SUPPLIED DATA:
....................

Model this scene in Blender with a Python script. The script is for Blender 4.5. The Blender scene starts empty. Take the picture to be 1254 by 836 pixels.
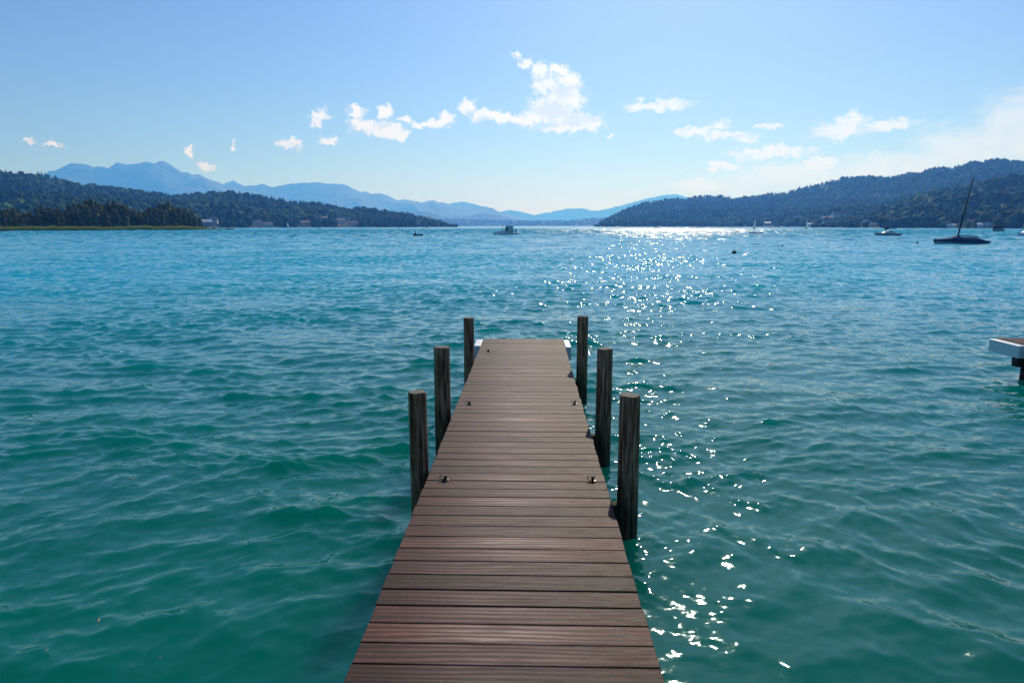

....................

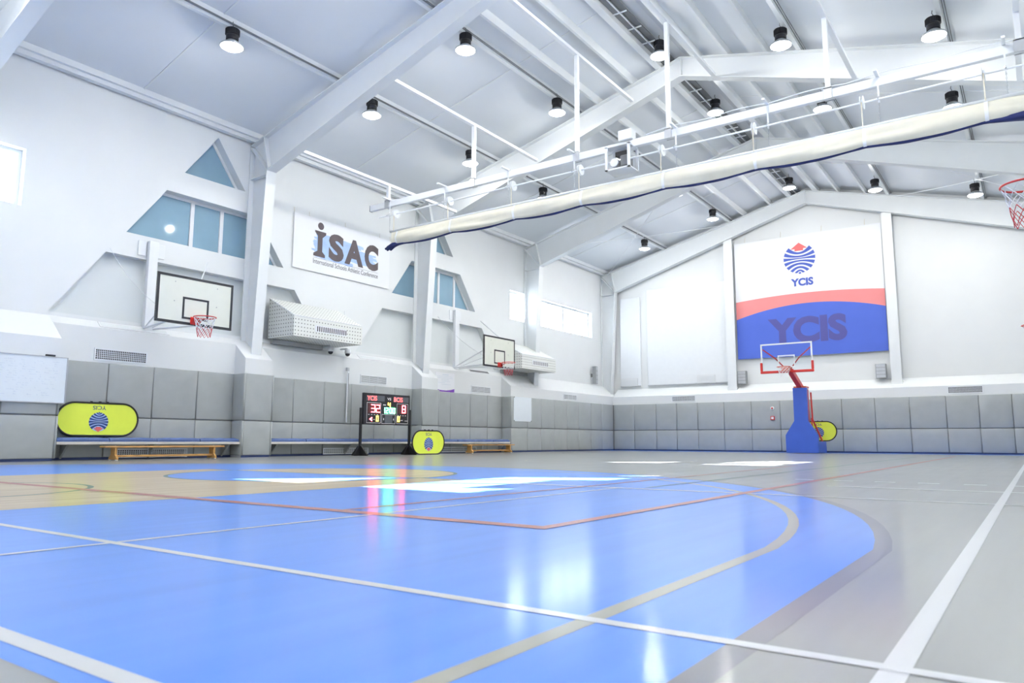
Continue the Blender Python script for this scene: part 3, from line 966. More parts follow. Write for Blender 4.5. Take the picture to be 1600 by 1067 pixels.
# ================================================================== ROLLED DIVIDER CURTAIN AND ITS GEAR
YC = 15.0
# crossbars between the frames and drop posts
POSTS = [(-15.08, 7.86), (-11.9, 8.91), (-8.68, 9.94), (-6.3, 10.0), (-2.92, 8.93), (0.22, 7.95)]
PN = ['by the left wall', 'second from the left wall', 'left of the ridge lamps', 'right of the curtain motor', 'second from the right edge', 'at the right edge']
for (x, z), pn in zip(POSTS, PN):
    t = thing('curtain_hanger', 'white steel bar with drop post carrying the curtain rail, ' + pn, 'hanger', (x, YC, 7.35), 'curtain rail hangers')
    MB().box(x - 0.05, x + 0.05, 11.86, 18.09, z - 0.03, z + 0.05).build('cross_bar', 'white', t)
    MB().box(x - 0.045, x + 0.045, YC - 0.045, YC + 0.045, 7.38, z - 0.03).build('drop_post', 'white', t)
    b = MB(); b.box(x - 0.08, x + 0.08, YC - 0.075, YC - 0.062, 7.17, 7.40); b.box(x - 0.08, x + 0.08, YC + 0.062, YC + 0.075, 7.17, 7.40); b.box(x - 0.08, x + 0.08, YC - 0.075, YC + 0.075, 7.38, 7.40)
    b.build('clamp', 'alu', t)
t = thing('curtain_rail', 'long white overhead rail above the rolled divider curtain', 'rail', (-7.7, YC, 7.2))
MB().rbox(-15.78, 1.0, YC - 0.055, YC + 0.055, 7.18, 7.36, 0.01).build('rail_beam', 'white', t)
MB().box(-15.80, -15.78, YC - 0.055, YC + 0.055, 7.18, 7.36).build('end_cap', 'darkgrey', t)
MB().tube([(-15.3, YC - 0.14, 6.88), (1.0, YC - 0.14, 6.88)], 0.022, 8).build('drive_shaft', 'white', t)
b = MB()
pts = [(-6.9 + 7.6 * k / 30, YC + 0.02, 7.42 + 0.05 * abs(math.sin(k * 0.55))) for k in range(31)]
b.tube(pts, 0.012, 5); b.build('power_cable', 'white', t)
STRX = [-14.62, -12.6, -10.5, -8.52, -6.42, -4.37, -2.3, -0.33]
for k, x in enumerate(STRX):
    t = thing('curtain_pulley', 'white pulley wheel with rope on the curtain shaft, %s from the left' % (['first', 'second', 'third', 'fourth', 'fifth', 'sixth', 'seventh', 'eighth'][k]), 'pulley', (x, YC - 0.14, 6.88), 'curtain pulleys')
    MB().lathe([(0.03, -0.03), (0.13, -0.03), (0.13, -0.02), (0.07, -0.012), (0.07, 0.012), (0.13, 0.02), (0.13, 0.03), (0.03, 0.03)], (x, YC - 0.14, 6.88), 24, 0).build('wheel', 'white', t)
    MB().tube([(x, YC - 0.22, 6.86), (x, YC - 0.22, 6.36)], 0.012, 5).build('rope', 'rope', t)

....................

GIVEN PROBLEM: Reproduce every line of the listing above in which the string "Blender" appears.

RIGHT ANSWER:
Model this scene in Blender with a Python script. The script is for Blender 4.5. The Blender scene starts empty. Take the picture to be 1254 by 836 pixels.
Continue the Blender Python script for this scene: part 3, from line 966. More parts follow. Write for Blender 4.5. Take the picture to be 1600 by 1067 pixels.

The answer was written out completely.